Days after their rape, Megumi Okano says, they already knew the attacker would get away scot-free.
Megumi, who uses they as a personal pronoun, knew the man who did it, and where to find him. But Megumi also knew there would be no case, because Japanese authorities were not likely to consider what happened as rape.
So the university student decided not to report the incident to the police.
“As I couldn’t pursue [justice] that way, he got to live a free and easy life. It is painful to me,” Megumi says.
But change may be coming. The Japanese parliament is now debating a landmark bill to reform the country’s sexual assault laws, only the second such revision in a century.
The bill covers a number of changes, but the biggest and most significant one will see lawmakers redefine rape from “forcible sexual intercourse” to “non-consensual sexual intercourse” – effectively making legal room for consent in a society where the concept is still poorly understood.
Current Japanese law defines rape as sexual intercourse or indecent acts committed “forcibly” and “through assault or intimidation”, or by taking advantage of a person’s “unconscious state or inability to resist”.
This is at odds with many other countries which define it more broadly as any non-consensual intercourse or sexual act – where no means no.
Activists argue that Japan’s narrow definition has led to even narrower interpretations of the law by prosecutors and judges, setting an impossibly high bar for justice and fostering a culture of scepticism that deters survivors from reporting their attacks.

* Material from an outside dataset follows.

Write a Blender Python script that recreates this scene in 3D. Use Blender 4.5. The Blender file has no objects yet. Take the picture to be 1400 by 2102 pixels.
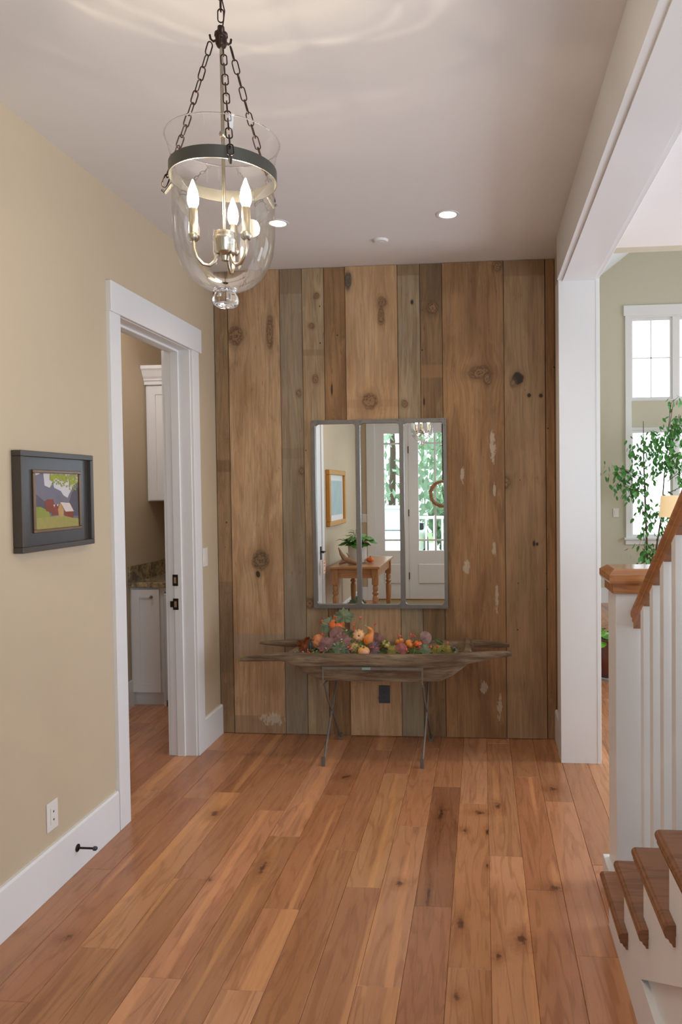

In a 2014 Tokyo case, for instance, a man had pinned a 15-year-old girl to a wall and had sex with her while she resisted. He was acquitted of rape as the court ruled his actions did not make it “extremely difficult” for her to resist. The teenager was treated as an adult because the age of consent in Japan is only 13 years – the lowest among the world’s richest democracies.
“The actual trial processes and decisions vary – some defendants were not convicted even if their acts were proven to be non-consensual, as they did not meet the case of ‘assault or intimidation’,” says Yuu Tadokoro, a spokesman for Spring, a sexual assault survivor group.
It’s why Megumi says they did not go to the police after the assault by a fellow university student.
According to Megumi, the two of them were watching TV together when he began making sexual advances towards Megumi, who said “No”.
Then, he attacked. The two “wrestled” for a while, says Megumi, before Megumi froze and gave up resisting. This well-documented response to an attack is sometimes not covered by the current law, according to activists.